There may be a faint irony (there usually is in Brexit tales) in the fact that the very British “sausage” is derived from the French “saucisse”; even chipolata is a French word, originally from the Italian “cipollata”. Still, “banger” is definitely English, a reference to our inability to cook even a sausage correctly, allowing it instead to explode in a too hot pan.
That said, as a child I rather preferred a split sausage to one that had stayed in its skin. Generally, we had the Newmarket variety – the town being only a few miles from our Cambridgeshire village – and I loved the way a splitter’s splurged innards would crisp up under the grill. They were best with mash; or bubble and squeak.
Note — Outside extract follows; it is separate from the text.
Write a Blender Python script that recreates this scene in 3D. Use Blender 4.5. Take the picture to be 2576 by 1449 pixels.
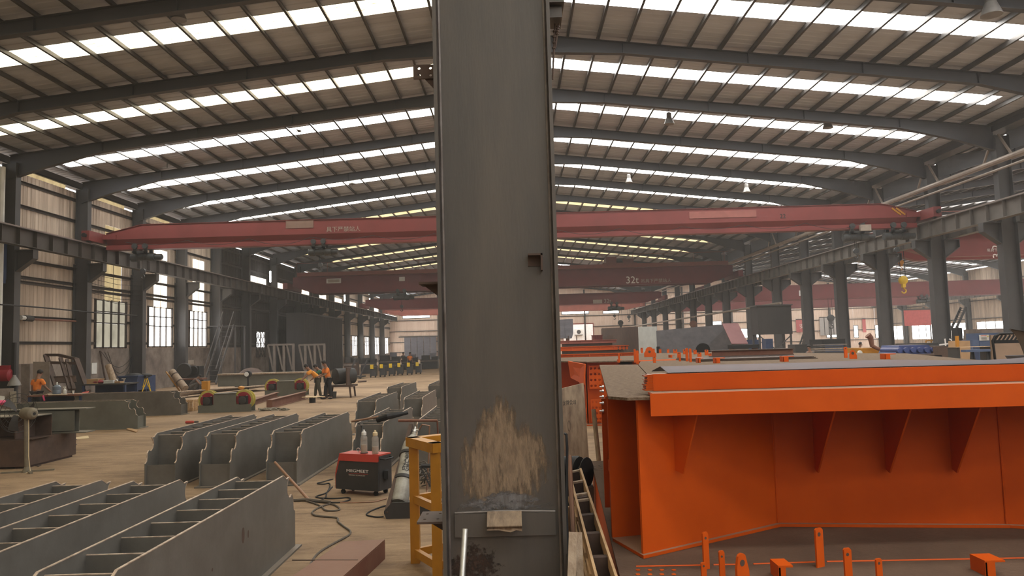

Occasionally there would be arguments around the dinner table about who got which sausage, size vying for crispness, as my brother and I fought our own banger battles. It seems little has changed in the Gore household: I saw my brother and father having a heated debate over a piece of saucisson only last week.
Thirteen years ago, my wife and I began exploring a variety of small towns north of London, looking to move out of the capital. Berkhamsted stood out for several reasons, but not least among them was our discovery on our first visit here of Eastwoods butcher shop. It has kept us well-stocked for sausages ever since, and their sausage rolls are sublime.
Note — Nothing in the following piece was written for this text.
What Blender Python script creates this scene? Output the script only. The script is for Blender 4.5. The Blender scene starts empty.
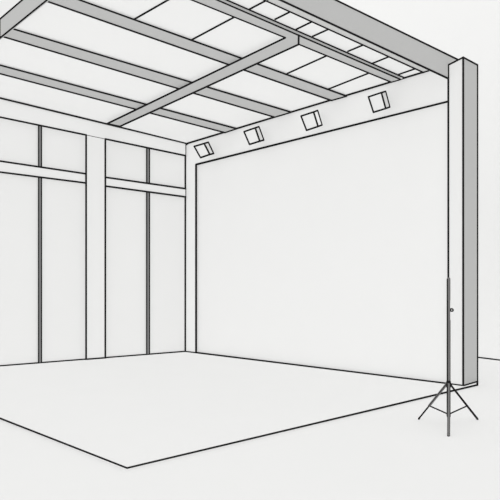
import bpy, math
from mathutils import Vector as V

C = bpy.context.scene.collection
S = bpy.context.scene

# ---------------------------------------------------------------- camera, world, exposure
EYE = 1.6                       # eye height, m
F, HX, HY = 577.0, 250.0, 292.0  # focal length and principal point in a 500 px frame
cam = bpy.data.cameras.new('camera')
cam.sensor_width = 36.0
cam.lens = F / 500 * 36
cam.shift_y = (HY - 250) / 500
cam.clip_end = 500
co = bpy.data.objects.new('camera', cam)
co.location = (0, 0, EYE)
co.rotation_euler = (math.radians(90), 0, 0)
C.objects.link(co)
S.camera = co

SKY = 0.846                     # even overcast white
w = bpy.data.worlds.new('world')
S.world = w
w.use_nodes = True
w.node_tree.nodes['Background'].inputs[0].default_value = (1.0, 1.0, 0.992, 1)
w.node_tree.nodes['Background'].inputs[1].default_value = SKY
S.view_settings.view_transform = 'Standard'
S.view_settings.look = 'None'
S.view_settings.exposure = 0.0
S.view_settings.gamma = 1.0
S.view_settings.use_curve_mapping = False
# even, shadowless studio fill: one broad lamp square on to each face of the room
ALB = 0.50
for ang, gain in (((0, 0, 0), 1.03), ((180, 0, 0), 1.0), ((90, 0, 39.5), 0.93), ((90, 0, -46.2), 1.01),
                  ((90, 0, -140.5), 1.0)):
    l = bpy.data.lights.new('fill_light', 'SUN')
    l.energy = gain * math.pi * SKY * (1 - ALB) / ALB
    l.angle = math.radians(5)
    l.use_shadow = False
    lo = bpy.data.objects.new('fill_light', l)
    lo.rotation_euler = [math.radians(t) for t in ang]
    lo.location = (0, 5, 20)
    C.objects.link(lo)
S.cycles.max_bounces = 32
S.cycles.diffuse_bounces = 32
S.cycles.use_denoising = True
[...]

In the end, the best of all sausages must be the black pudding. I remember vividly my first taste of a slice, for breakfast in a pub we were staying in during a family holiday in the Forest of Dean. I knew full well what was in it, and generally speaking I was an irritating food fusspot as a seven-year-old – but for some reason, I took to blood sausage like Count Duckula to claret.
Two decades later, when staying in Strasbourg for a conference, I ordered a boudin noir in a city centre restaurant, only for my horrified companion to check that I knew what I was ordering. I was. And it was delicious.
But the English version is king. After all, anything that goes equally as well with a scallop, a fried egg or a slice of apple is some sort of gastronomic alchemy. If ever a dish were worth a fight, this would be it.
I think it was that greatest of all Britons, Winston Churchill, who said in 1940: “I have nothing to offer but blood, toil, tears and sweat… but if you wrap them in a pig’s intestine, then in a thousand years men will still say, ‘this sausage was their finest hour’.”
So now come, grab a saveloy and join me, and let us fight on the beaches before this sausage situation goes from bad to wurst.